All lines from the beginning of the listing through the line with "Z += .09 * msk" are to be copied word for word; the pictures are not.
————
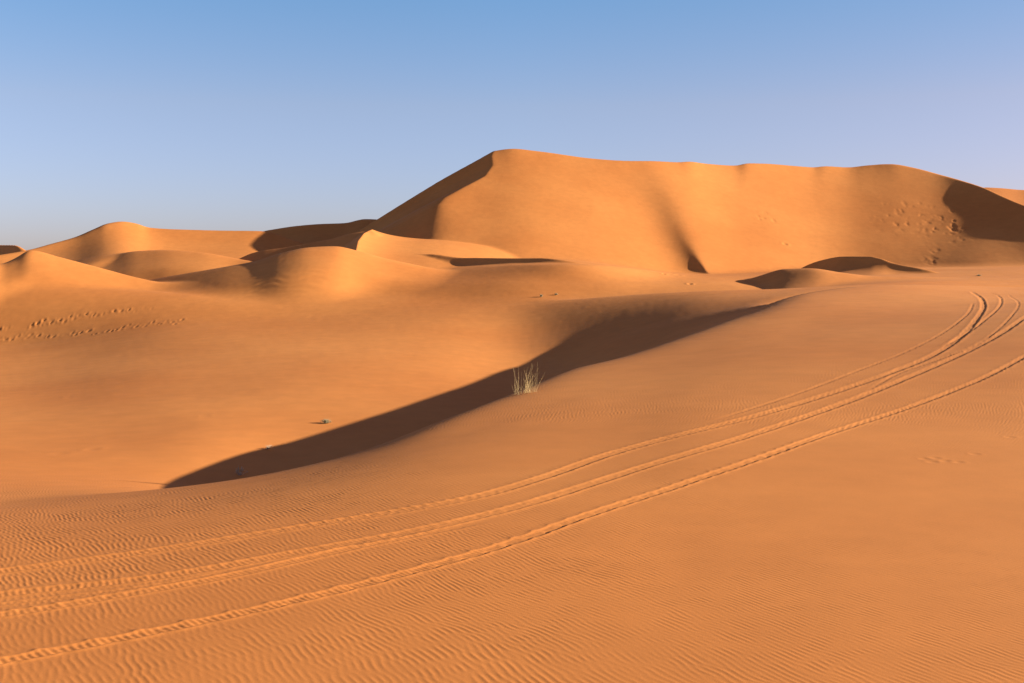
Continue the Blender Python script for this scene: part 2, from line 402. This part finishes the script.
for uu, vv in [(785, 244),  (664, 274), (672, 273.5), (678, 275), (690, 284), (935, 480 - 22), (925, 459), (946, 461), (958, 462),
               (932, 462), (975, 454), (1010, 437), (150, 362), (70, 396), (108, 437), (92, 449), (60, 453), (235, 436), (205, 416), (115, 487)]:
    near_fg = vv > 400 and uu > 800
    pit(uu, vv, .14 if near_fg else rng.uniform(.3, .6), .16 if near_fg else rng.uniform(.4, .7), .007 if near_fg else (rng.uniform(.1, .2) if vv < 300 else rng.uniform(.008, .025)))
# coarse ripples on the shoulder of the middle mound
ua = UU[None, :]
msk = np.exp(-((ua - 285) / 36) ** 4) * np.exp(-((Yg - ground_at(285, 281)[1]) / 4.5) ** 4)
Z += .09 * msk * np.sin(2 * math.pi * (Yg / 1.7 + .9 * vnoise(X / 4, Yg / 5) + X * .05)) * np.clip(.5 + 1.5 * vnoise(X / 3, Yg / 3), 0, 1)

# ------------------------------------------------------------------ materials
def new_mat(name):
    mt = bpy.data.materials.new(name); mt.use_nodes = True
    nt_ = mt.node_tree; nt_.nodes.clear()
    o = nt_.nodes.new('ShaderNodeOutputMaterial'); b = nt_.nodes.new('ShaderNodeBsdfPrincipled')
    nt_.links.new(b.outputs[0], o.inputs[0])
    return mt, nt_, b

def sand_material():
    mt, t, b = new_mat('sand')
    N, Lk = t.nodes.new, t.links.new
    geo = N('ShaderNodeNewGeometry')
    def noise(scale, detail, rough=.55):
        k = N('ShaderNodeTexNoise'); k.inputs['Scale'].default_value = scale; k.inputs['Detail'].default_value = detail
        k.inputs['Roughness'].default_value = rough; Lk(geo.outputs['Position'], k.inputs['Vector']); return k
    big, mid, fine = noise(.03, 4), noise(.6, 4), noise(38, 3, .7)
    r1 = N('ShaderNodeValToRGB'); Lk(big.outputs[0], r1.inputs[0])
    r1.color_ramp.elements[0].position = .35; r1.color_ramp.elements[0].color = SAND_A
    r1.color_ramp.elements[1].position = .65; r1.color_ramp.elements[1].color = SAND_B
    m1 = N('ShaderNodeMix'); m1.data_type = 'RGBA'; m1.blend_type = 'MULTIPLY'; m1.inputs[0].default_value = 1
    rm = N('ShaderNodeMapRange'); Lk(mid.outputs[0], rm.inputs[0]); rm.inputs[1].default_value = .3; rm.inputs[2].default_value = .7
    rm.inputs[3].default_value = .95; rm.inputs[4].default_value = 1.04
    Lk(r1.outputs[0], m1.inputs[6]); Lk(rm.outputs[0], m1.inputs[7])
    m2 = N('ShaderNodeMix'); m2.data_type = 'RGBA'; m2.blend_type = 'MULTIPLY'; m2.inputs[0].default_value = 1
    rf = N('ShaderNodeMapRange'); Lk(fine.outputs[0], rf.inputs[0]); rf.inputs[1].default_value = .25; rf.inputs[2].default_value = .75
    rf.inputs[3].default_value = .90; rf.inputs[4].default_value = 1.08
    Lk(m1.outputs[2], m2.inputs[6]); Lk(rf.outputs[0], m2.inputs[7])
    Lk(m2.outputs[2], b.inputs['Base Color'])
    b.inputs['Roughness'].default_value = .95
    b.inputs['Specular IOR Level'].default_value = .15
    bp = N('ShaderNodeBump'); bp.inputs['Strength'].default_value = .25; bp.inputs['Distance'].default_value = .006
    Lk(fine.outputs[0], bp.inputs['Height']); Lk(bp.outputs[0], b.inputs['Normal'])
    return mt
SAND_A = (.59, .215, .052, 1)
SAND_B = (.675, .268, .070, 1)
SAND = sand_material()

def plant_material(name, c1, c2):
    mt, t, b = new_mat(name)
    N, Lk = t.nodes.new, t.links.new
    geo = N('ShaderNodeNewGeometry')
    k = N('ShaderNodeTexNoise'); k.inputs['Scale'].default_value = 6; k.inputs['Detail'].default_value = 2
    Lk(geo.outputs['Position'], k.inputs['Vector'])
    r = N('ShaderNodeValToRGB'); r.color_ramp.elements[0].position = .38; r.color_ramp.elements[1].position = .62
    r.color_ramp.elements[0].color = (*c1, 1); r.color_ramp.elements[1].color = (*c2, 1)
    Lk(k.outputs[0], r.inputs[0]); Lk(r.outputs[0], b.inputs['Base Color'])
    b.inputs['Roughness'].default_value = .8
    return mt
STRAW = plant_material('straw', (.34, .25, .10), (.56, .42, .20))
DRY = plant_material('dry_twigs', (.50, .42, .30), (.68, .58, .44))
GREEN = plant_material('shrub_leaves', (.13, .115, .06), (.27, .23, .13))

# ------------------------------------------------------------------ terrain objects
def grid_mesh(name, quads):
    used = np.unique(quads)
    remap = np.zeros(m * n, np.int32); remap[used] = np.arange(len(used), dtype=np.int32)
    q = remap[quads]
    co = np.stack([X.ravel()[used], Yg.ravel()[used], Z.ravel()[used]], 1).astype(np.float32)
    me = bpy.data.meshes.new(name)
    me.vertices.add(len(co)); me.vertices.foreach_set('co', co.ravel())
    me.loops.add(q.size); me.loops.foreach_set('vertex_index', q.ravel())
    me.polygons.add(len(q)); me.polygons.foreach_set('loop_start', np.arange(0, q.size, 4, dtype=np.int32))
    me.update(calc_edges=True)
    me.polygons.foreach_set('use_smooth', np.ones(len(q), bool))
    me.materials.append(SAND)
    o = bpy.data.objects.new(name, me); COL.objects.link(o)
    return o

ii, jj = np.meshgrid(np.arange(m - 1), np.arange(n - 1), indexing='ij')
q0 = (ii * n + jj).ravel()
Q = np.stack([q0, q0 + 1, q0 + n + 1, q0 + n], 1)
brY = cols([(a, b) for a, b, c_ in BRINK], 1, UU, 34)
L4 = LAB.copy()
fgm = Yg < (brY + 6)[None, :]
L4[fgm] = 4
lf = L4[:-1, :-1].ravel()
def structure(o, label):
    o['kind'] = 'structure'; o['label'] = label
    return o
structure(grid_mesh('sand', Q[(lf == 0) | (lf == 3)]), 'orange sand of the basin and low dunes in the middle ground')
structure(grid_mesh('large_dune', Q[lf == 1]), 'tall orange dune with a bowl shaped face and shaded left flank')
structure(grid_mesh('far_dune', Q[lf == 2]), 'low orange dunes along the horizon behind the basin')
structure(grid_mesh('near_dune', Q[lf == 4]), 'rippled near dune crossed by curving tyre tracks')

# ------------------------------------------------------------------ plants
def blade_mesh(name, blades, mat):
    """blades: list of (points, radius): thin three-sided tapering stalks in one mesh"""
    vs, fs = [], []
    for pts, r in blades:
        st = len(vs); k = len(pts)
        for i, p in enumerate(pts):
            rr = r * (1 - .85 * i / (k - 1))
            for a in range(3):
                an = a * 2.094
                vs.append((p[0] + rr * math.cos(an), p[1] + rr * math.sin(an), p[2]))
        for i in range(k - 1):
            for a in range(3):
                b = (a + 1) % 3
                fs.append((st + i * 3 + a, st + i * 3 + b, st + i * 3 + 3 + b, st + i * 3 + 3 + a))
        fs.append((st + 2, st + 1, st)); fs.append((st + 3 * k - 3, st + 3 * k - 2, st + 3 * k - 1))
    me = bpy.data.meshes.new(name); me.from_pydata(vs, [], fs); me.materials.append(mat)
    for p in me.polygons: p.use_smooth = True
    o = bpy.data.objects.new(name, me); COL.objects.link(o)
    return o
def tag(o, label, cat, group=None):
    o['label'] = label; o['category'] = cat
    if group: o['group'] = group
    return o
def tuft(name, x, y, num, h, spread, lean, r, mat, upright=.0, droop=.25):
    z0 = height(x, y)
    bl = []
    for k in range(num):
        a = random.uniform(0, 6.283); d = spread * math.sqrt(random.random())
        bx, by = d * math.cos(a), .5 * d * math.sin(a)
        hh = h * random.uniform(.35, 1.0)
        ln = random.gauss(0, lean); ly = random.gauss(0, lean)
        ln += bx / max(spread, .01) * lean * upright
        zb = height(x + bx, y + by) - z0 - .06
        pts = []
        for i in range(6):
            t = i / 5
            pts.append((bx + hh * (ln * t + droop * ln * t * t), by + hh * (ly * t + droop * ly * t * t), zb + (hh + .06) * t * (1 - .12 * t * abs(ln))))
        bl.append((pts, r * random.uniform(.7, 1.2)))
    o = blade_mesh(name, bl, mat); o.location = (x, y, z0)
    return o
def bush(name, x, y, h, w, num, r, mat):
    """low dome of branching twigs"""
    z0 = height(x, y); bl = []
    for k in range(num):
        a = random.uniform(0, 6.283); el = random.uniform(.15, 1.3)
        L = random.uniform(.6, 1.0)
        dx, dy, dz = math.cos(a) * math.cos(el) * w * L, math.sin(a) * math.cos(el) * w * L, math.sin(el) * h * L
        pts = [(dx * t + random.gauss(0, .03 * w), dy * t + random.gauss(0, .03 * w), dz * t ** .8 + (0 if t else -.05)) for t in (0, .35, .7, 1)]
        bl.append((pts, r))
        for q in range(3):
            s_ = pts[random.choice((1, 2))]
            e = [(s_[0] + random.gauss(0, .22 * w) * t, s_[1] + random.gauss(0, .22 * w) * t, s_[2] + abs(random.gauss(0, .25 * h)) * t) for t in (0, .5, 1)]
            bl.append((e, r * .7))
    o = blade_mesh(name, bl, mat); o.location = (x, y, z0)
    return o

x, y, _ = ground_at(526, 396.5)
tag(tuft('grass_tuft', x, y + 1.5, 46, 1.5, .58, .26, .007, STRAW, .6), 'tall straw coloured grass tuft standing in the long dark shadow beyond the near dune', 'grass')
x, y, _ = ground_at(240, 475)
tag(bush('dry_shrub', x, y, .45, .6, 13, .028, DRY), 'small pale dry shrub in the narrow tip of the long shadow', 'shrub', 'small desert shrubs')
x, y, _ = ground_at(326, 423.5)
tag(bush('green_shrub', x, y, .36, .6, 60, .018, GREEN), 'small grey green shrub casting a long thin shadow on lit basin sand', 'shrub', 'small desert shrubs')
x, y, _ = ground_at(541, 297)
tag(bush('dark_shrub', x, y, .5, .5, 40, .03, GREEN), 'left one of two tiny dark shrubs on bright sand below the large dune', 'shrub', 'small desert shrubs')
x, y, _ = ground_at(556, 295)
tag(bush('dark_shrub', x, y, .4, .5, 34, .03, GREEN), 'right one of two tiny dark shrubs on bright sand below the large dune', 'shrub', 'small desert shrubs')
x, y, _ = ground_at(979, 276)
tag(bush('dark_shrub', x, y, .35, .8, 50, .03, GREEN), 'flat dark shrub on the sand at the right foot of the large dune', 'shrub', 'small desert shrubs')
x, y, _ = ground_at(268, 449)
tag(bush('dry_shrub', x, y, .3, .4, 20, .014, DRY), 'tiny dry shrub on lit basin sand just above the shadow tip', 'shrub', 'small desert shrubs')

# ------------------------------------------------------------------ camera, sun, sky
cam = bpy.data.cameras.new('camera'); co_ = bpy.data.objects.new('camera', cam); COL.objects.link(co_)
co_.location = (0, 0, 0); co_.rotation_euler = (math.radians(90), 0, 0)
cam.sensor_width = 36; cam.lens = 36 * FPX / 1024
cam.shift_y = -(341.5 - VH) / 1024
cam.clip_start = .1; cam.clip_end = 20000
scene.camera = co_

el, az = math.radians(SUN_EL), math.radians(SUN_AZ)
sd = bpy.data.lights.new('sun', 'SUN'); so = bpy.data.objects.new('sun', sd); COL.objects.link(so)
sd.energy = 5.0; sd.angle = math.radians(.55); sd.color = (1.0, .86, .68)
from mathutils import Vector
sv = Vector((math.sin(az) * math.cos(el), math.cos(az) * math.cos(el), math.sin(el)))
so.rotation_euler = sv.to_track_quat('Z', 'Y').to_euler()
so.location = (60, 0, 60)

wd = bpy.data.worlds.new('World'); scene.world = wd; wd.use_nodes = True
t = wd.node_tree; bg = t.nodes['Background']
sky = t.nodes.new('ShaderNodeTexSky'); sky.sky_type = 'NISHITA'; sky.sun_disc = False
sky.sun_elevation = el; sky.sun_rotation = az
sky.altitude = 300; sky.air_density = 1.0; sky.dust_density = .6; sky.ozone_density = 2.0
tc = t.nodes.new('ShaderNodeTexCoord'); sx = t.nodes.new('ShaderNodeSeparateXYZ'); t.links.new(tc.outputs['Generated'], sx.inputs[0])
rp = t.nodes.new('ShaderNodeValToRGB'); t.links.new(sx.outputs[2], rp.inputs[0])
els = rp.color_ramp.elements
els[0].position = .03; els[0].color = (.85, .83, 1.31, 1); els[1].position = 1; els[1].color = (.95, .50, .46, 1)
for p_, c_ in ((.14, (1.08, .95, 1.15, 1)), (.24, (.84, 1.03, 1.27, 1)), (.42, (.86, .62, .66, 1))):
    e_ = els.new(p_); e_.color = c_
mx = t.nodes.new('ShaderNodeMix'); mx.data_type = 'RGBA'; mx.blend_type = 'MULTIPLY'; mx.inputs[0].default_value = 1
t.links.new(sky.outputs[0], mx.inputs[6]); t.links.new(rp.outputs[0], mx.inputs[7])
rx_ = t.nodes.new('ShaderNodeValToRGB'); t.links.new(sx.outputs[0], rx_.inputs[0])
ex = rx_.color_ramp.elements
ex[0].position = 0; ex[0].color = (1, 1, 1, 1); ex[1].position = 1; ex[1].color = (.9, .66, .64, 1)
e_ = ex.new(.42); e_.color = (.97, .86, .84, 1)
my = t.nodes.new('ShaderNodeMix'); my.data_type = 'RGBA'; my.blend_type = 'MULTIPLY'; my.inputs[0].default_value = 1
t.links.new(mx.outputs[2], my.inputs[6]); t.links.new(rx_.outputs[0], my.inputs[7])
t.links.new(my.outputs[2], bg.inputs[0]); bg.inputs[1].default_value = .063

vs = scene.view_settings
vs.view_transform = 'Standard'; vs.look = 'None'; vs.gamma = 1; vs.use_curve_mapping = False
vs.exposure = 1.29
scene.cycles.max_bounces = 5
————
Final answer:
Continue the Blender Python script for this scene: part 2, from line 402. This part finishes the script.
for uu, vv in [(785, 244),  (664, 274), (672, 273.5), (678, 275), (690, 284), (935, 480 - 22), (925, 459), (946, 461), (958, 462),
               (932, 462), (975, 454), (1010, 437), (150, 362), (70, 396), (108, 437), (92, 449), (60, 453), (235, 436), (205, 416), (115, 487)]:
    near_fg = vv > 400 and uu > 800
    pit(uu, vv, .14 if near_fg else rng.uniform(.3, .6), .16 if near_fg else rng.uniform(.4, .7), .007 if near_fg else (rng.uniform(.1, .2) if vv < 300 else rng.uniform(.008, .025)))
# coarse ripples on the shoulder of the middle mound
ua = UU[None, :]
msk = np.exp(-((ua - 285) / 36) ** 4) * np.exp(-((Yg - ground_at(285, 281)[1]) / 4.5) ** 4)
Z += .09 * msk * np.sin(2 * math.pi * (Yg / 1.7 + .9 * vnoise(X / 4, Yg / 5) + X * .05)) * np.clip(.5 + 1.5 * vnoise(X / 3, Yg / 3), 0, 1)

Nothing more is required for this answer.